→ **MATERIAL**
--*--

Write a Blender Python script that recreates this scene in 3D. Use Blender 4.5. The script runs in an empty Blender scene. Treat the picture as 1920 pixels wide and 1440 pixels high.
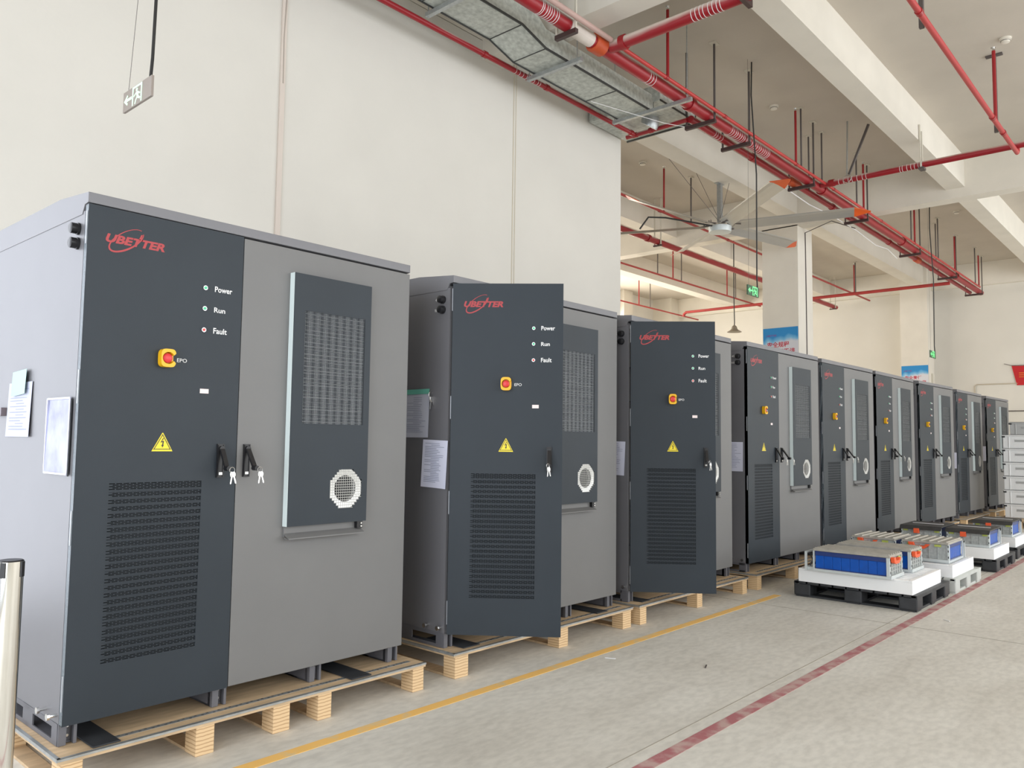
import bpy, bmesh, math, random
from mathutils import Vector, Matrix
from math import pi, sin, cos, radians, hypot
random.seed(7)
S = bpy.context.scene
C = S.collection

# ------------------------------------------------------------ camera, world, light
cam_d = bpy.data.cameras.new('camera'); cam = bpy.data.objects.new('camera', cam_d); C.objects.link(cam)
yaw, pit, rol = radians(41.94), radians(4.122), radians(.754)
Fv = Vector((cos(yaw), sin(yaw), 0)); Rv = Vector((sin(yaw), -cos(yaw), 0)); Uv = Vector((0, 0, 1))
F2 = Fv*cos(pit)+Uv*sin(pit); U2 = Uv*cos(pit)-Fv*sin(pit)
R3 = Rv*cos(rol)+U2*sin(rol); U3 = U2*cos(rol)-Rv*sin(rol)
m = Matrix((R3, U3, -F2)).transposed().to_4x4(); m.translation = Vector((0, 0, 1.40))
cam.matrix_world = m
cam_d.sensor_width = 36; cam_d.lens = 36*1484.4/1920; cam_d.clip_start = .02; cam_d.clip_end = 100
S.camera = cam

w = bpy.data.worlds.new('sky'); S.world = w; w.use_nodes = True
bg = w.node_tree.nodes['Background']; bg.inputs[0].default_value = (.86, .93, 1, 1); bg.inputs[1].default_value = 1.0

def area(name, loc, rot, sx, sy, power, col):
    d = bpy.data.lights.new(name, 'AREA'); d.shape = 'RECTANGLE'; d.size = sx; d.size_y = sy; d.energy = power; d.color = col
    o = bpy.data.objects.new(name, d); C.objects.link(o); o.location = loc; o.rotation_euler = rot; return o
# added side fill, then daylight through the roller door at the near end, the long window bands on both sides
area('added_side_fill', (-.62, 6.05, 2.25), (radians(-90), 0, 0), 3.2, 4.0, 135, (.86, .90, 1))  # added light in an unseen opening, brightens the first cabinet's side
area('daylight_entry', (-3.35, .5, 2.4), (0, radians(-90), 0), 4.4, 5.0, 280, (.88, .93, 1))
for x, pw in ((-.3, 120), (5.5, 330), (13.0, 380), (20.0, 360)):
    area('daylight_side', (x, -6.35, 3.3), (radians(90), 0, 0), 6.0, 4.8, pw, (.96, .98, 1))
for x in (13.5, 19.0):
    area('daylight_back', (x, 14.1, 4.1), (radians(-90), 0, 0), 4.6, 2.6, 400, (1, .91, .77))

S.view_settings.view_transform = 'Standard'; S.view_settings.look = 'None'
S.view_settings.gamma = 1; S.view_settings.use_curve_mapping = False
S.view_settings.exposure = 0.0
S.cycles.use_denoising = True
try: S.cycles.denoiser = 'OPENIMAGEDENOISE'
except Exception: pass
S.cycles.max_bounces = 8; S.cycles.diffuse_bounces = 5; S.cycles.glossy_bounces = 3
S.cycles.sample_clamp_indirect = 6

# ------------------------------------------------------------ materials
def srgb(r, g, b):
    f = lambda c: c/12.92 if c <= .04045 else ((c+.055)/1.055)**2.4
    return (f(r/255), f(g/255), f(b/255), 1)
MATS = {}
def mat(name, col, rough=.5, metal=0, noise=0, nscale=8, spec=None, emit=None, estr=0, bump=0, bscale=60, stretch=None, coat=0):
    if name in MATS: return MATS[name]
    mt = bpy.data.materials.new(name); mt.use_nodes = True; nt = mt.node_tree; b = nt.nodes['Principled BSDF']
    if len(col) == 3: col = (*col, 1)
    b.inputs['Base Color'].default_value = col; b.inputs['Roughness'].default_value = rough; b.inputs['Metallic'].default_value = metal
    if spec is not None: b.inputs['Specular IOR Level'].default_value = spec
    if coat: b.inputs['Coat Weight'].default_value = coat
    if emit: b.inputs['Emission Color'].default_value = emit; b.inputs['Emission Strength'].default_value = estr
    if noise or bump:
        tc = nt.nodes.new('ShaderNodeTexCoord'); mp = nt.nodes.new('ShaderNodeMapping')
        nt.links.new(tc.outputs['Object'], mp.inputs[0])
        if stretch: mp.inputs['Scale'].default_value = stretch
    if noise:
        n = nt.nodes.new('ShaderNodeTexNoise'); n.inputs['Scale'].default_value = nscale; n.inputs['Detail'].default_value = 5
        nt.links.new(mp.outputs[0], n.inputs['Vector'])
        r = nt.nodes.new('ShaderNodeValToRGB')
        r.color_ramp.elements[0].position = .3; r.color_ramp.elements[1].position = .7
        r.color_ramp.elements[0].color = tuple(c*(1-noise) for c in col[:3])+(1,)
        r.color_ramp.elements[1].color = tuple(min(1, c*(1+noise)) for c in col[:3])+(1,)
        nt.links.new(n.outputs['Fac'], r.inputs[0]); nt.links.new(r.outputs[0], b.inputs['Base Color'])
    if bump:
        n2 = nt.nodes.new('ShaderNodeTexNoise'); n2.inputs['Scale'].default_value = bscale; n2.inputs['Detail'].default_value = 4
        nt.links.new(mp.outputs[0], n2.inputs['Vector'])
        bp = nt.nodes.new('ShaderNodeBump'); bp.inputs['Strength'].default_value = bump; bp.inputs['Distance'].default_value = .01
        nt.links.new(n2.outputs['Fac'], bp.inputs['Height']); nt.links.new(bp.outputs[0], b.inputs['Normal'])
    MATS[name] = mt; return mt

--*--

→ **EXERCISE DIRECTIONS**
Copy out each line exactly, without the pictures.

→ **OUTPUT BELOW**
Write a Blender Python script that recreates this scene in 3D. Use Blender 4.5. The script runs in an empty Blender scene. Treat the picture as 1920 pixels wide and 1440 pixels high.
import bpy, bmesh, math, random
from mathutils import Vector, Matrix
from math import pi, sin, cos, radians, hypot
random.seed(7)
S = bpy.context.scene
C = S.collection

# ------------------------------------------------------------ camera, world, light
cam_d = bpy.data.cameras.new('camera'); cam = bpy.data.objects.new('camera', cam_d); C.objects.link(cam)
yaw, pit, rol = radians(41.94), radians(4.122), radians(.754)
Fv = Vector((cos(yaw), sin(yaw), 0)); Rv = Vector((sin(yaw), -cos(yaw), 0)); Uv = Vector((0, 0, 1))
F2 = Fv*cos(pit)+Uv*sin(pit); U2 = Uv*cos(pit)-Fv*sin(pit)
R3 = Rv*cos(rol)+U2*sin(rol); U3 = U2*cos(rol)-Rv*sin(rol)
m = Matrix((R3, U3, -F2)).transposed().to_4x4(); m.translation = Vector((0, 0, 1.40))
cam.matrix_world = m
cam_d.sensor_width = 36; cam_d.lens = 36*1484.4/1920; cam_d.clip_start = .02; cam_d.clip_end = 100
S.camera = cam

w = bpy.data.worlds.new('sky'); S.world = w; w.use_nodes = True
bg = w.node_tree.nodes['Background']; bg.inputs[0].default_value = (.86, .93, 1, 1); bg.inputs[1].default_value = 1.0

def area(name, loc, rot, sx, sy, power, col):
    d = bpy.data.lights.new(name, 'AREA'); d.shape = 'RECTANGLE'; d.size = sx; d.size_y = sy; d.energy = power; d.color = col
    o = bpy.data.objects.new(name, d); C.objects.link(o); o.location = loc; o.rotation_euler = rot; return o
# added side fill, then daylight through the roller door at the near end, the long window bands on both sides
area('added_side_fill', (-.62, 6.05, 2.25), (radians(-90), 0, 0), 3.2, 4.0, 135, (.86, .90, 1))  # added light in an unseen opening, brightens the first cabinet's side
area('daylight_entry', (-3.35, .5, 2.4), (0, radians(-90), 0), 4.4, 5.0, 280, (.88, .93, 1))
for x, pw in ((-.3, 120), (5.5, 330), (13.0, 380), (20.0, 360)):
    area('daylight_side', (x, -6.35, 3.3), (radians(90), 0, 0), 6.0, 4.8, pw, (.96, .98, 1))
for x in (13.5, 19.0):
    area('daylight_back', (x, 14.1, 4.1), (radians(-90), 0, 0), 4.6, 2.6, 400, (1, .91, .77))

S.view_settings.view_transform = 'Standard'; S.view_settings.look = 'None'
S.view_settings.gamma = 1; S.view_settings.use_curve_mapping = False
S.view_settings.exposure = 0.0
S.cycles.use_denoising = True
try: S.cycles.denoiser = 'OPENIMAGEDENOISE'
except Exception: pass
S.cycles.max_bounces = 8; S.cycles.diffuse_bounces = 5; S.cycles.glossy_bounces = 3
S.cycles.sample_clamp_indirect = 6

# ------------------------------------------------------------ materials
def srgb(r, g, b):
    f = lambda c: c/12.92 if c <= .04045 else ((c+.055)/1.055)**2.4
    return (f(r/255), f(g/255), f(b/255), 1)
MATS = {}
def mat(name, col, rough=.5, metal=0, noise=0, nscale=8, spec=None, emit=None, estr=0, bump=0, bscale=60, stretch=None, coat=0):
    if name in MATS: return MATS[name]
    mt = bpy.data.materials.new(name); mt.use_nodes = True; nt = mt.node_tree; b = nt.nodes['Principled BSDF']
    if len(col) == 3: col = (*col, 1)
    b.inputs['Base Color'].default_value = col; b.inputs['Roughness'].default_value = rough; b.inputs['Metallic'].default_value = metal
    if spec is not None: b.inputs['Specular IOR Level'].default_value = spec
    if coat: b.inputs['Coat Weight'].default_value = coat
    if emit: b.inputs['Emission Color'].default_value = emit; b.inputs['Emission Strength'].default_value = estr
    if noise or bump:
        tc = nt.nodes.new('ShaderNodeTexCoord'); mp = nt.nodes.new('ShaderNodeMapping')
        nt.links.new(tc.outputs['Object'], mp.inputs[0])
        if stretch: mp.inputs['Scale'].default_value = stretch
    if noise:
        n = nt.nodes.new('ShaderNodeTexNoise'); n.inputs['Scale'].default_value = nscale; n.inputs['Detail'].default_value = 5
        nt.links.new(mp.outputs[0], n.inputs['Vector'])
        r = nt.nodes.new('ShaderNodeValToRGB')
        r.color_ramp.elements[0].position = .3; r.color_ramp.elements[1].position = .7
        r.color_ramp.elements[0].color = tuple(c*(1-noise) for c in col[:3])+(1,)
        r.color_ramp.elements[1].color = tuple(min(1, c*(1+noise)) for c in col[:3])+(1,)
        nt.links.new(n.outputs['Fac'], r.inputs[0]); nt.links.new(r.outputs[0], b.inputs['Base Color'])
    if bump:
        n2 = nt.nodes.new('ShaderNodeTexNoise'); n2.inputs['Scale'].default_value = bscale; n2.inputs['Detail'].default_value = 4
        nt.links.new(mp.outputs[0], n2.inputs['Vector'])
        bp = nt.nodes.new('ShaderNodeBump'); bp.inputs['Strength'].default_value = bump; bp.inputs['Distance'].default_value = .01
        nt.links.new(n2.outputs['Fac'], bp.inputs['Height']); nt.links.new(bp.outputs[0], b.inputs['Normal'])
    MATS[name] = mt; return mt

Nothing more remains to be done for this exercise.